Applying this multiplier to the simulated $7.2 billion in total inflows generates a hypothetical market capitalization increase of $720 billion. Considering XRP’s current valuation of approximately $135 billion, the combined figure would reach roughly $857 billion.
With an estimated circulating supply of around 60 billion tokens, this projected market capitalization suggests a potential price level of approximately $14.20 per XRP.
Context From Ethereum's ETF Inflow History
While this model presents an optimistic projection, historical data indicates that substantial ETF inflows do not inherently guarantee price appreciation. Between November 2024 and October 2025, Ethereum-based ETFs experienced only one month of net outflows. Over this 12-month period, these products collectively accumulated net inflows of approximately $14.7 billion.

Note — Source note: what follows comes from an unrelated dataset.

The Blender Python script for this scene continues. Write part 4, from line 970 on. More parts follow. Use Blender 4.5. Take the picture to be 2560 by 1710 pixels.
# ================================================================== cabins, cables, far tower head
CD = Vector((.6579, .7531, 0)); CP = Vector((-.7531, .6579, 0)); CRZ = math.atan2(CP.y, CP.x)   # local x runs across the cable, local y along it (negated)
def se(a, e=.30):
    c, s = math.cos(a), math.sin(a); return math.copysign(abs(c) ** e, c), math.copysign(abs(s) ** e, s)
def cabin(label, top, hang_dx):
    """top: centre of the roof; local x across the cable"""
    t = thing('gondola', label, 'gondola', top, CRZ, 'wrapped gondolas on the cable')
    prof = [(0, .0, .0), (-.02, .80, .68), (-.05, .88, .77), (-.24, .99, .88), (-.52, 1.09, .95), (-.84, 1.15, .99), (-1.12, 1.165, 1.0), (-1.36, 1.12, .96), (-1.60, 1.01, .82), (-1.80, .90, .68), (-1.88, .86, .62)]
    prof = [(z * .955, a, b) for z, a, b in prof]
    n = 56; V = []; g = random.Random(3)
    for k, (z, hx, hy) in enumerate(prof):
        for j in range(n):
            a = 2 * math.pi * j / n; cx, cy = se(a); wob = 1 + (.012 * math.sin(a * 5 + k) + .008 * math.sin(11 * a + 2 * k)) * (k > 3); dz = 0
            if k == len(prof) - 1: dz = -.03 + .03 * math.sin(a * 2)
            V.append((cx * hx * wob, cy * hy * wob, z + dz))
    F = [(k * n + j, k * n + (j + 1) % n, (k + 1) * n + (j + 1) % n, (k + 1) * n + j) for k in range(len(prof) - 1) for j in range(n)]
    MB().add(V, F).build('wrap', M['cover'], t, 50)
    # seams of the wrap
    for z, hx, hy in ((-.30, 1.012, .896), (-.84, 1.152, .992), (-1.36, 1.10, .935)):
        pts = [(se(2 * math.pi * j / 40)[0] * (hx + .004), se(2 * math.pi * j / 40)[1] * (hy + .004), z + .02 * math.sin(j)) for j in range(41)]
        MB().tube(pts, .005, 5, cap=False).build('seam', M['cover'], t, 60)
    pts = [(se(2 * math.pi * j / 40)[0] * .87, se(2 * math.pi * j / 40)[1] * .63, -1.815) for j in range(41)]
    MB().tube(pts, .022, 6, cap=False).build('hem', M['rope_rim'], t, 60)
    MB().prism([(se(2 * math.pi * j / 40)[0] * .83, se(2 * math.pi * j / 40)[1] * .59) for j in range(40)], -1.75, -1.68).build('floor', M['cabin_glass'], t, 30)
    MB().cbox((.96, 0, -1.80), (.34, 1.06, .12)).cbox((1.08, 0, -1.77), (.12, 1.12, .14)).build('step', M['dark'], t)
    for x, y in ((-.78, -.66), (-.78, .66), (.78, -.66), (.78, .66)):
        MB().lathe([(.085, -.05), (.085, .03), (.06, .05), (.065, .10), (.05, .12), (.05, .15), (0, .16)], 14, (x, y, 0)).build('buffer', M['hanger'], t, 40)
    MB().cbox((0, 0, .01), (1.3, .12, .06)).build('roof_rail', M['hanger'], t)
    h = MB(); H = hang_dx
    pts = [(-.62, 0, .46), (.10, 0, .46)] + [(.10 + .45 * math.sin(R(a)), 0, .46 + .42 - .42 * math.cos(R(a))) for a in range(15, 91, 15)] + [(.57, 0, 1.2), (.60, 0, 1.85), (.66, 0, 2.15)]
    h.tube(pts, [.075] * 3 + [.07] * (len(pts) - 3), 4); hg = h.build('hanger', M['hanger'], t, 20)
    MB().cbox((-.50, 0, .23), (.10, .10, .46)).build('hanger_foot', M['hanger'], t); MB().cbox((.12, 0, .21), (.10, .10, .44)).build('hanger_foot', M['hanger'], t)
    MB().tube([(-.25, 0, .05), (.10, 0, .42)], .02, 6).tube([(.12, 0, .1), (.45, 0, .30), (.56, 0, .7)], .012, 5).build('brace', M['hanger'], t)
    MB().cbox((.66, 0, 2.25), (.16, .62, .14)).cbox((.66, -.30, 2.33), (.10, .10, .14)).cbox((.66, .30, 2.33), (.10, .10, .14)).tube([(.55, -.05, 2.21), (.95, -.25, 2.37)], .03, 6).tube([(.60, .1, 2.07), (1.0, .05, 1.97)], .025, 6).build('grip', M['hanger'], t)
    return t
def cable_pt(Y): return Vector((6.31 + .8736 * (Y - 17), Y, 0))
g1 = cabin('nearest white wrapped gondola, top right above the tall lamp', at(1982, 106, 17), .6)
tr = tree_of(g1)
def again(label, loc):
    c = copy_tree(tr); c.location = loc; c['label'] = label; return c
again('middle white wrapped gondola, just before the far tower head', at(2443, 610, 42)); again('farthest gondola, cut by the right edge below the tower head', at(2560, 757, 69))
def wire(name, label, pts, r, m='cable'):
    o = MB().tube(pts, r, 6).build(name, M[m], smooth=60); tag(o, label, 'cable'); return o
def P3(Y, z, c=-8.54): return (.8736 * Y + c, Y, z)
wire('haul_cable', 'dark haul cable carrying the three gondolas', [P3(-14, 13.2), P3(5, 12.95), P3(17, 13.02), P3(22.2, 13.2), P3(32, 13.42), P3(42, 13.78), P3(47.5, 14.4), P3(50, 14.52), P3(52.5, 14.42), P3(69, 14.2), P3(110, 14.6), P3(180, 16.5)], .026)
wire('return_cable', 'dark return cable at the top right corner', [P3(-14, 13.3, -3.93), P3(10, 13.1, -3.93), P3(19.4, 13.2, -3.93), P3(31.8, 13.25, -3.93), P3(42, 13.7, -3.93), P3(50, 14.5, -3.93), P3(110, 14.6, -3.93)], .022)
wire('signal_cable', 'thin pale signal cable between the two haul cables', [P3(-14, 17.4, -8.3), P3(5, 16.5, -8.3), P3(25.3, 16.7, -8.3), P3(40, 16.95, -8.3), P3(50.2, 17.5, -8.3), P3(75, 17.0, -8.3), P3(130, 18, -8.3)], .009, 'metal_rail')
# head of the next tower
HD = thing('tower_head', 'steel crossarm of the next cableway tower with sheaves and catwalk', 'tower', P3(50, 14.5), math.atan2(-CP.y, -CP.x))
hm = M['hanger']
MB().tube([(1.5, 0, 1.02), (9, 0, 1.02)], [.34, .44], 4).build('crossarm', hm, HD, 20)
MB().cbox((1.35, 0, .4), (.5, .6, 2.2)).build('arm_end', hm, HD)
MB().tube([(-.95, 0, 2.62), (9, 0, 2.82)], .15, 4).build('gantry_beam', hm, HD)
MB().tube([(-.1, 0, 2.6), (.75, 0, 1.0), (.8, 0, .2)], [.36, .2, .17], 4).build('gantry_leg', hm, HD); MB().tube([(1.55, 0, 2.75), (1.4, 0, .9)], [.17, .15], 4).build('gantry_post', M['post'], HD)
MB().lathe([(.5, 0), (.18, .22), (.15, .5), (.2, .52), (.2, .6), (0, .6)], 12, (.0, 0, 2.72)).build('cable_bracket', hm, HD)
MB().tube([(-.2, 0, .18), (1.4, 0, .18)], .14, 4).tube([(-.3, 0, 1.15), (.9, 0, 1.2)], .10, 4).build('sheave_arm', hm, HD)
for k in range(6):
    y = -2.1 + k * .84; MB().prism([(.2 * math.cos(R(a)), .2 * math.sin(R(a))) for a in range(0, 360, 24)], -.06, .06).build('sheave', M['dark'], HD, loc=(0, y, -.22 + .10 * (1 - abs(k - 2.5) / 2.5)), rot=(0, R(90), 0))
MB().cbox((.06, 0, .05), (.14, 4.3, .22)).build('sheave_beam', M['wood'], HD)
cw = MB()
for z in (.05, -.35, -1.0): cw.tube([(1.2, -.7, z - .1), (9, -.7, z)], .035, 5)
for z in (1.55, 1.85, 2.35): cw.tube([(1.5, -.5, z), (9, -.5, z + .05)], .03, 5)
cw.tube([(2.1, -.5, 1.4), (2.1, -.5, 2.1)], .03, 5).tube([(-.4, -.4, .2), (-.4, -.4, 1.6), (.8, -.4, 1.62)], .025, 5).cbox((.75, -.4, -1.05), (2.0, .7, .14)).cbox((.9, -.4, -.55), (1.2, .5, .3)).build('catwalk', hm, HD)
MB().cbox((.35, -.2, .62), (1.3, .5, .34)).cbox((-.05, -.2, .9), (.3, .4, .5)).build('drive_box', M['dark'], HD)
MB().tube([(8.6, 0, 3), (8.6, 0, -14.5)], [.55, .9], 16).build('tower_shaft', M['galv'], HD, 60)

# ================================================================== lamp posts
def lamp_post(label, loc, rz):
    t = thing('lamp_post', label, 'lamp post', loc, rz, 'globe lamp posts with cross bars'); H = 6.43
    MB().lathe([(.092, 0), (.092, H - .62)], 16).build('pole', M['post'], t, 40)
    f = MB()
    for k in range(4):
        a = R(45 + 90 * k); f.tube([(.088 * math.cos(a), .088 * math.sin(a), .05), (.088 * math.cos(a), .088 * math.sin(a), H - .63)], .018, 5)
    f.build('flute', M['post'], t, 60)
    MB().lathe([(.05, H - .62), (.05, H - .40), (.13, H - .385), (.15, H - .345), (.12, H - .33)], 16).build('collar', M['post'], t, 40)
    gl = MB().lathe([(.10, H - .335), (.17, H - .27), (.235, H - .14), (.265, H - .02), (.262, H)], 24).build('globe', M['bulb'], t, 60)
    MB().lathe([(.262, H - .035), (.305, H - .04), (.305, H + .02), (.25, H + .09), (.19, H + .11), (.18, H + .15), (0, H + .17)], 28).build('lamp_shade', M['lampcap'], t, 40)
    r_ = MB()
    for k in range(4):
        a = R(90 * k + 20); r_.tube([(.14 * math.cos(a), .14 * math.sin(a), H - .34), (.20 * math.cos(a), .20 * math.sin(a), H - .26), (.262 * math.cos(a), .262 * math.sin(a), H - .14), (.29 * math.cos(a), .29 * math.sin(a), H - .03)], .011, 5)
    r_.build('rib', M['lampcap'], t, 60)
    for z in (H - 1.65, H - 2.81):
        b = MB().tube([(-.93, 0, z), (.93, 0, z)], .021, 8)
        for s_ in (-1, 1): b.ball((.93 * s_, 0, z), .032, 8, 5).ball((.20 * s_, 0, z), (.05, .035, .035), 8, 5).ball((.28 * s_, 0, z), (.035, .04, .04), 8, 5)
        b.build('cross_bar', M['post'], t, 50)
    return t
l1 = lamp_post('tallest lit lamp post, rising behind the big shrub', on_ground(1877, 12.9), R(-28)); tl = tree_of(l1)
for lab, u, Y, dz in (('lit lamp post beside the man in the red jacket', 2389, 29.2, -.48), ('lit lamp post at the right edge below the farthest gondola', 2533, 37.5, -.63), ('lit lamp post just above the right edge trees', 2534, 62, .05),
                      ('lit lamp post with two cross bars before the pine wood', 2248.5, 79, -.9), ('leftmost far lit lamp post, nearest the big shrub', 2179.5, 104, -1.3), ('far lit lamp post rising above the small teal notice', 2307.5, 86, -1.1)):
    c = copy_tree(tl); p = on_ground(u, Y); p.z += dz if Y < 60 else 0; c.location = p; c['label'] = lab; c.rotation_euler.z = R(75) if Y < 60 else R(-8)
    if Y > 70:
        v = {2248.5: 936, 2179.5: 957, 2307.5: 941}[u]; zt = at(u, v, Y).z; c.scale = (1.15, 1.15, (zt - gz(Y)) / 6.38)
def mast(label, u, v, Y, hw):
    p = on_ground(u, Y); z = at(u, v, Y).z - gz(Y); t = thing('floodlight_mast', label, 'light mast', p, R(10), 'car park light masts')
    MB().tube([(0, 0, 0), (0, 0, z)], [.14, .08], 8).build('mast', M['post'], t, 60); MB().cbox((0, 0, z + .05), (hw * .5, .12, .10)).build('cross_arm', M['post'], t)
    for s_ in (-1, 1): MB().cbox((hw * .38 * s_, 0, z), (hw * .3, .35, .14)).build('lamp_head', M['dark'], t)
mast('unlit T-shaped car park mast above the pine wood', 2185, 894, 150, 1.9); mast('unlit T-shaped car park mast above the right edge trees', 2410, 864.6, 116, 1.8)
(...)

Despite these considerable inflows, Ethereum did not experience a sustained price increase due to broader market pressures and prevailing supply-side dynamics. This example underscores that large inflows alone may not be sufficient to drive consistent upward price movements.
In conclusion, while the scenario of $600 million in monthly inflows is theoretically plausible and has precedent in other cryptocurrency ETF markets, its direct effect on XRP's price would be contingent upon numerous external conditions. ETF demand represents just one of several factors influencing long-term price behavior, and actual market outcomes may diverge significantly from modeled projections.